Published: Dec. 17, 2019

Research by Leeds’ Associate Professor of Finance Nathalie Moyen and colleagues from Emory University and McGill University sheds new light on an important theory of investment known as Tobin’s q.

The q theory predicts that corporations should grow their capital investments in lockstep with their market valuations. The theory was developed by economist James Tobin, who won the Nobel prize in economics in 1981 for this insight.

Although the theory became significantly used in finance, economics and other related fields over the past decades, empirical researchers had a hard time finding much support for the theory in data—until now.

Enter Moyen’s team; their research demonstrates that Tobin’s q theory is now an empirical success. This can be clearly seen in Figure 1 of their paper, “Why Did the q Theory of Investment Start Working?” published in the Journal of Financial Economics in August 2019. The time series for investments and valuations are much more correlated than they used to be.

Associate Professor of Finance Nathalie Moyen graph on Tobin's Q theory results

Tobin’s q theory at work with new data sets; note how the relation between aggregate investments and valuations has become remarkably tight in recent years.

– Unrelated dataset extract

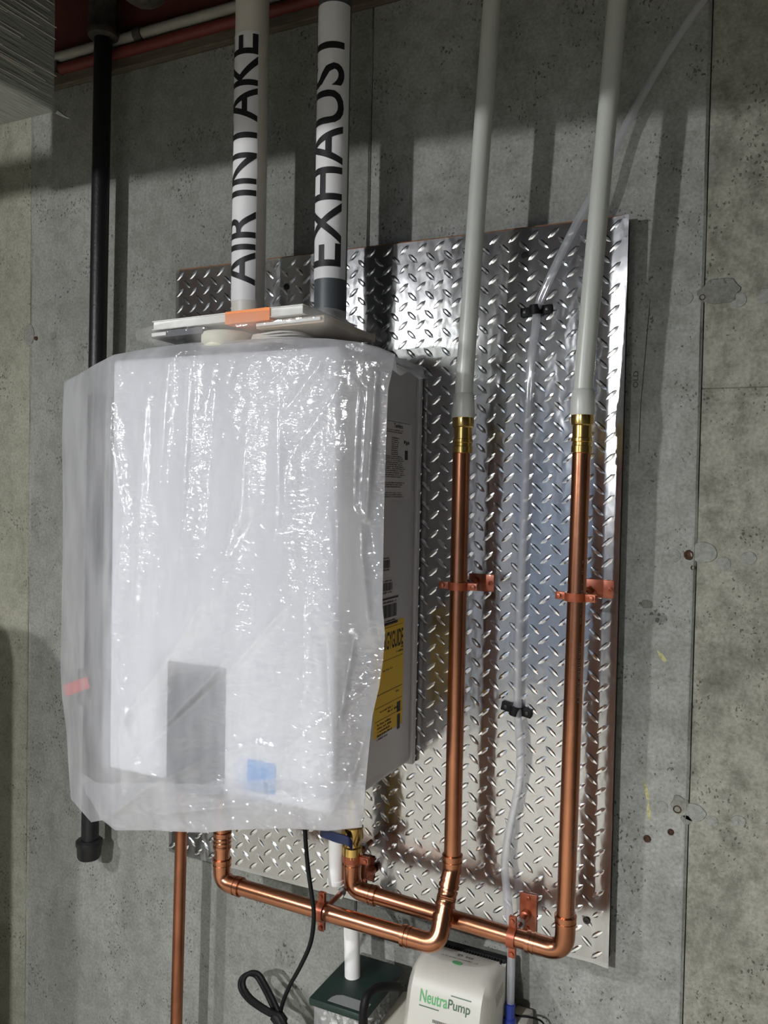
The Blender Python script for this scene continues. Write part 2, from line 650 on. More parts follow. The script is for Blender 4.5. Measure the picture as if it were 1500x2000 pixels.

Moyen and her colleagues found that Tobin’s q is best applied to new economy firms with “high volatilities in equity valuations, high levels of R&D investment, and low levels of tangibility.” Their research points to several implications that are important for predicting corporate investment behavior. One in particular, is the notion that Tobin’s q is much better suited for measuring corporate investment opportunities than previously thought.

As this research gains well-deserved momentum in the finance world, at last Tobin’s theory is getting the empirical validation it has long deserved.